• Japanese organisation Nihon Hidankyo, a grassroots movement of atomic bomb survivors from Hiroshima and Nagasaki, won the Nobel Peace Prize on October 11.
• This movement of atomic bomb survivors from Hiroshima and Nagasaki, also known as ‘Hibakusha’, is receiving the Peace Prize for its efforts to achieve a world free of nuclear weapons and for demonstrating through witness testimony that nuclear weapons must never be used again.
• Gradually, a powerful international norm developed, stigmatising the use of nuclear weapons as morally unacceptable. This norm has become known as “the nuclear taboo”.
• In awarding this year’s Nobel Peace Prize to Nihon Hidankyo, the Norwegian Nobel Committee wishes to honour all survivors who, despite physical suffering and painful memories, have chosen to use their costly experience to cultivate hope and engagement for peace.
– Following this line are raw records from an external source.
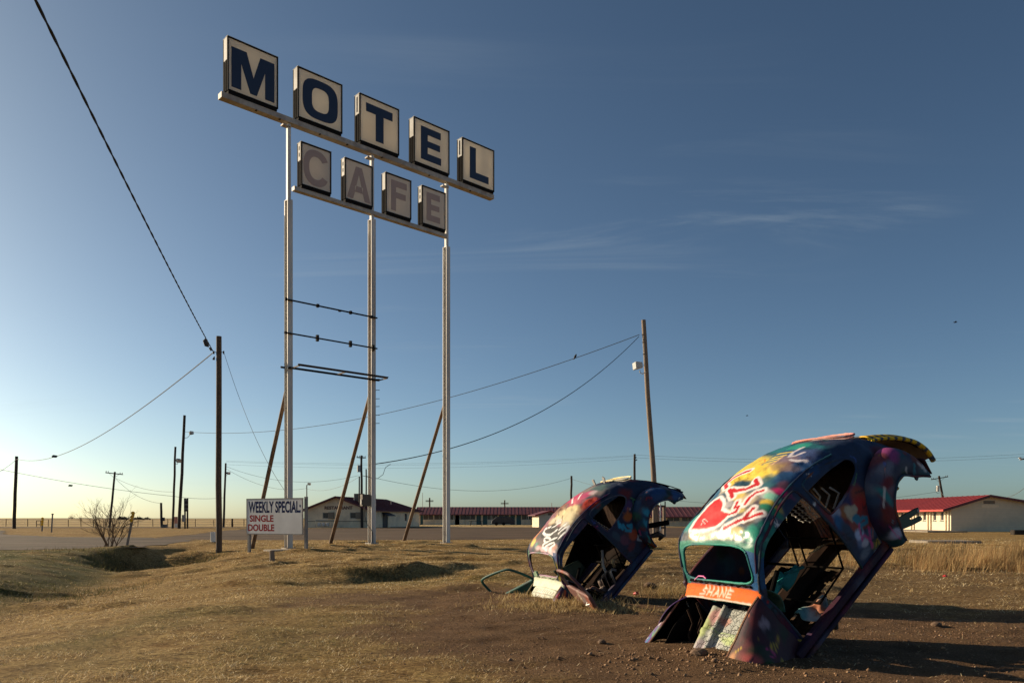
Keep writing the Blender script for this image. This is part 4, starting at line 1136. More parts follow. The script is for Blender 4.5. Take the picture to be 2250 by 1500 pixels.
# the transformer pole
tL, pL = px_pole("utility_pole", 795.5, 1157, 794, 1000, .17, .13, 'wood_dark', "pole with crossarm and transformer in front of the restaurant", Z=97)
crossarm(tL, at(794, 1005, pL.y), 1.15, -.05, ins=2)
q = at(788.6, 1029, pL.y - .1); tr = MB().tube([q - UP * .42, q - UP * .4, q + UP * .34, q + UP * .4], [.2, .23, .23, .17], 14).build("transformer", M['transformer'], tL, smooth=True)
for s in (-.1, .1): MB().tube([q + UP * .38 + Vector((s, 0, 0)), q + UP * .58 + Vector((s * 1.3, 0, 0))], [.035, .02], 6).build("bushing", M['ceramic'], tr)
MB().box(at(791.6, 1028, pL.y - .1), .2, .08, .5).build("bracket", M['rust_dark'], tL)
for k, (xb, yt, lb) in enumerate(((789.5, 1046, "thin pole left of the transformer pole, its top among wires"), (804.5, 1030, "thin pole right of the transformer pole by the middle sign post"))):
    t_, p_ = px_pole("service_pole", xb, 1156, xb, yt, .1, .085, 'wood_dark', lb, Z=99 + k)
# far crosses and masts beyond the roofs
for xb, yt, Z_, w_, lb in ((944, 1093, 260, 2.6, "tiny far power pole with a crossarm above the left end of the long wing"), (1109, 1098, 300, 3.0, "tiny far power pole with a crossarm above the middle of the long wing")):
    t_, p_ = px_pole("utility_pole", xb, 1146, xb, yt, .28, .24, 'wood_dark', lb, Z=Z_)
    for dz in (7.5, 9.5): 
        c_ = at(xb, yt + dz, Z_); MB().bar(c_ - Vector((w_ / 2, .3, -.2)), c_ + Vector((w_ / 2, -.3, .2)), .2, .15, UP).build("crossarm", M['wood_dark'], t_)
t_, p_ = px_pole("antenna_mast", 928, 1148, 928.5, 1082, .06, .05, 'galv', "thin bare mast above the left end of the long motel wing", Z=165, cat="mast")
t_, p_ = px_pole("antenna_mast", 1212, 1148, 1212, 1104, .08, .07, 'galv', "short thin mast above the right end of the long motel wing", Z=165, cat="mast")
t_, p_ = px_pole("utility_pole", 1255, 1155, 1255.5, 1045, .22, .18, 'wood_dark', "dark plain pole rising behind the roof of the far wreck", Z=138); pN = p_
tO, pO = px_pole("utility_pole", 1393, 1157, 1394.5, 997, .2, .15, 'wood_dark', "dark pole with small brackets at its tip left of the floodlight pole", Z=108)
for dx, dy in ((3.5, 4), (5, 9)): MB().tube([at(1395, 1003 + dy, pO.y - .15), at(1395 + dx, 1000 + dy, pO.y - .15)], [.05, .07], 6).build("bracket", M['rust_dark'], tO)
# the pale leaning pole with the floodlight
tP, pP = px_pole("utility_pole", 1445, 1178, 1414, 703, .19, .145, 'wood_pale', "tall pale leaning pole with a white floodlight between the two wrecks", Z=51)
Zp = pP.y
lamp_head(at(1402, 803, Zp - .3), (-.95, -.25, -.12), tP, 'lamp_body', s=1.35)
MB().tube([at(1420, 817, Zp - .2), at(1411, 821, Zp - .3), at(1406, 818, Zp - .3), at(1406, 813, Zp - .3)], .035, 8).build("lamp_arm", M['lamp_body'], tP, smooth=True)
MB().tube([at(1411.5, 735, Zp - .18), at(1413, 760, Zp - .19), at(1415.5, 805, Zp - .19)], .018, 6).build("conduit", M['galv'], tP)
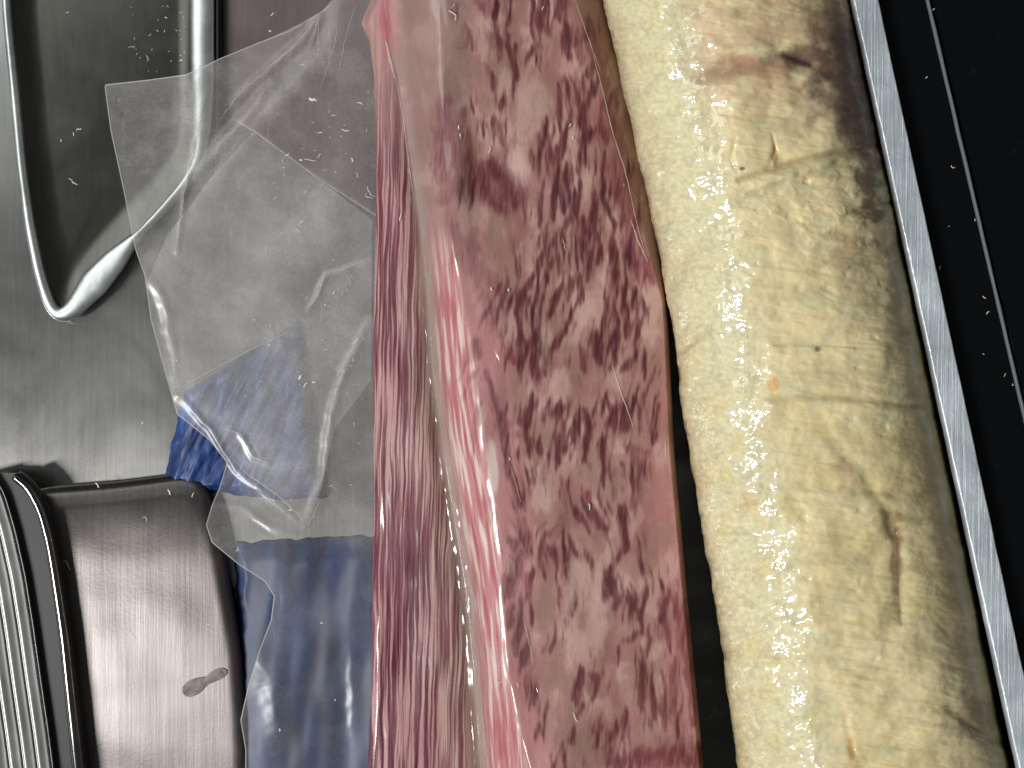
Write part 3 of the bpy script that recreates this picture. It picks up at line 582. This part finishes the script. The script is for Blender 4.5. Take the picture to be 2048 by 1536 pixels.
# ------------------------------------------------------------------ ribbed lid at the left edge
lid = thing('ribbed_lid', 'grey ribbed metal lid with a shiny black rim at the lower left edge', 'lid', 40, 1300)
def curve(pts, n=120): return smooth_path(pts, n, 6)
c0_ = curve([(32, 946), (70, 968), (98, 1010), (118, 1080), (133, 1180), (147, 1280), (158, 1400), (172, 1540), (185, 1700)])
c1_ = curve([(26, 950), (52, 985), (76, 1060), (94, 1150), (110, 1250), (122, 1350), (136, 1460), (152, 1600), (160, 1700)])
c2_ = curve([(-2, 945), (24, 985), (46, 1060), (66, 1150), (82, 1250), (96, 1350), (112, 1460), (130, 1600), (140, 1700)])
sweep('outer_rim', W((c0_[:, 0] * .62 + c1_[:, 0] * .38), (c0_[:, 1] * .62 + c1_[:, 1] * .38), 9.6), np.linspace(0.4, 1, 120) ** 0.4 * 0.0024, 0.0036, MAT['rim_dark'], lid, 20)
rows = []
K = 26
for k in range(K):
    f = k / (K - 1); q = c0_ * (1 - f) + (c2_ - [20, 0]) * f; rows.append(W(q[:, 0], q[:, 1], 7.9 + 0 * q[:, 0]))
grid_obj('gap_shade', np.stack(rows, 1), MAT['gap_shade'], lid, flip=True)  # black sheet standing in for the dark gap inside the rim
rows = []
offs = np.linspace(0, 150, 130)
for o in offs:
    zr = 9.8 + 0.05 * np.cos(o / 27.0 * 2 * np.pi) - 0.4 * math.exp(-(((o + 9) % 27 - 13) / 2.2) ** 2) + 0.9 * math.sqrt(max(0, min(1, o / 8))) + 0.02 * o
    rows.append(W(c2_[:, 0] - 14 - o, c2_[:, 1] + 0.25 * o, zr + 0 * c2_[:, 0]))
rows.insert(0, rows[0] * [1, 1, 0] + [0, 0, 0.0080])
grid_obj('ribbed_side', np.stack(rows, 1), MAT['lid'], lid, flip=True)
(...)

• Next year will mark 80 years since two American atomic bombs killed an estimated 120,000 inhabitants of Hiroshima and Nagasaki. A comparable number died of burn and radiation injuries in the months and years that followed. Today’s nuclear weapons have far greater destructive power.
• No nuclear weapon has been used in war in nearly 80 years. The extraordinary efforts of Nihon Hidankyo and other representatives of the Hibakusha have contributed greatly to the establishment of the nuclear taboo.
• The fates of those who survived the infernos of Hiroshima and Nagasaki were long concealed and neglected. In 1956, local Hibakusha associations along with victims of nuclear weapons tests in the Pacific formed the Japan Confederation of A- and H-Bomb Sufferers Organisations. This name was shortened in Japanese to Nihon Hidankyo. It would become the largest and most influential Hibakusha organisation in Japan.
• These historical witnesses have helped to generate and consolidate widespread opposition to nuclear weapons around the world by drawing on personal stories, creating educational campaigns based on their own experience, and issuing urgent warnings against the spread and use of nuclear weapons.
• The Hibakusha help us to describe the indescribable, to think the unthinkable, and to somehow grasp the incomprehensible pain and suffering caused by nuclear weapons.
• Nihon Hidankyo has provided thousands of witness accounts, issued resolutions and public appeals, and sent annual delegations to the United Nations and a variety of peace conferences to remind the world of the pressing need for nuclear disarmament.
• One day, the Hibakusha will no longer be among us as witnesses to history. But with a strong culture of remembrance and continued commitment, new generations in Japan are carrying forward the experience and the message of the witnesses. They are inspiring and educating people around the world.